Thursday, 6 September 2012

Soc250 Blog #3


In this week’s readings Garfinkel explores the idea of “Breaching Experiments” which are essentially where one person intentionally disrupts the assumed norms of a given situation, in an attempt to see how the disruption will impact the interaction/social system.  The two primary examples he gives are breaking the rules in games, and asking for elaboration during conversations on simple things.  The subjects whom these experiments were conducted on often responded with hostility due to the broken moral enforcement of trust.  These breaches break the subject’s already preconceived ideal of social roles and break the general thesis of reciprocal perspectives.  Garfinkel enjoyed this conflict, he believed that it was more useful for sociologists to study factors that disrupt a system, rather than simply observe a system functioning properly. 

Mark Seilhamer applies this concept today by analyzing the social dynamic of modern prank phone calls.  Seilhamer argues that the crank callers view the interaction as a play while intentionally breaking accepted norms and the subject who is being called is treating the situation as reality and continually trying to save their “fabricated frame” of their community.  The subject often responds with confusion while trying to rationalize the behavior of the prank caller and then hostility once they discover that their moral enforcement of trust has been broken. 

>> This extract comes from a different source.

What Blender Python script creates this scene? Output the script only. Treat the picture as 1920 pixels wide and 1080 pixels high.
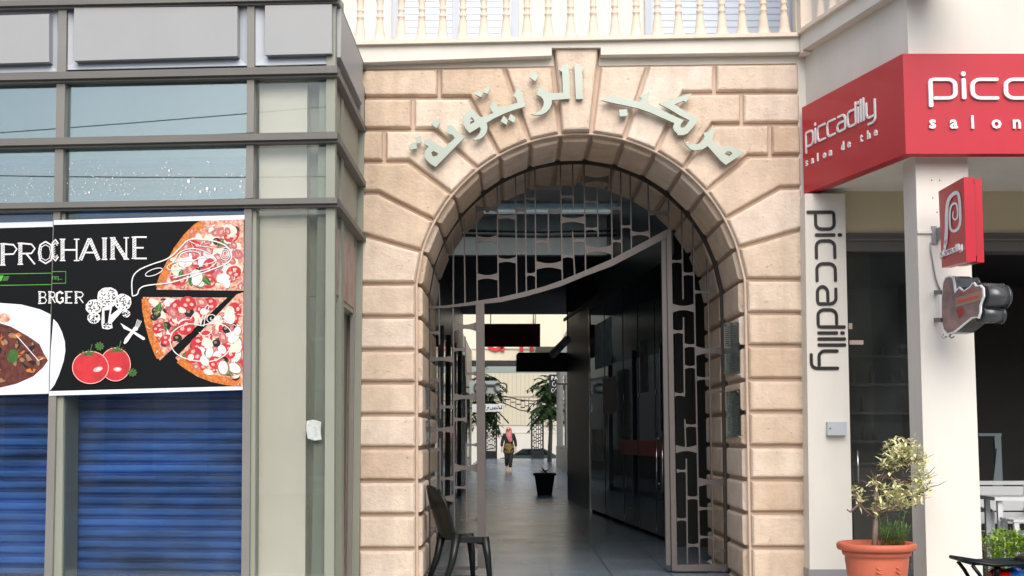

The author of this article only examines the dynamic within one particular prank phone call, so that could be a potentially dangerous method to assume that this model is true for all prank call breaching experiments.  Although his general conclusions do line up quite similarly to those of Garfinkel, it does make me weary that only one conversation was analyzed for this study.  I think that the author would have been able to draw a more complete set of conclusions if they had widened their data pool.  All in all, I do find it fascinating to apply Garfinkel’s theory to modern prank calls.  It is definitely not an example that I would have thought of on my own. 

Reference:

Seilhamer, M., 2011. “On Doing ‘Being a Prank Caller’ A Look Into the Crank Call Community of Practice”, Journal of Pragamatics, Vol. 43, pp. 677-690.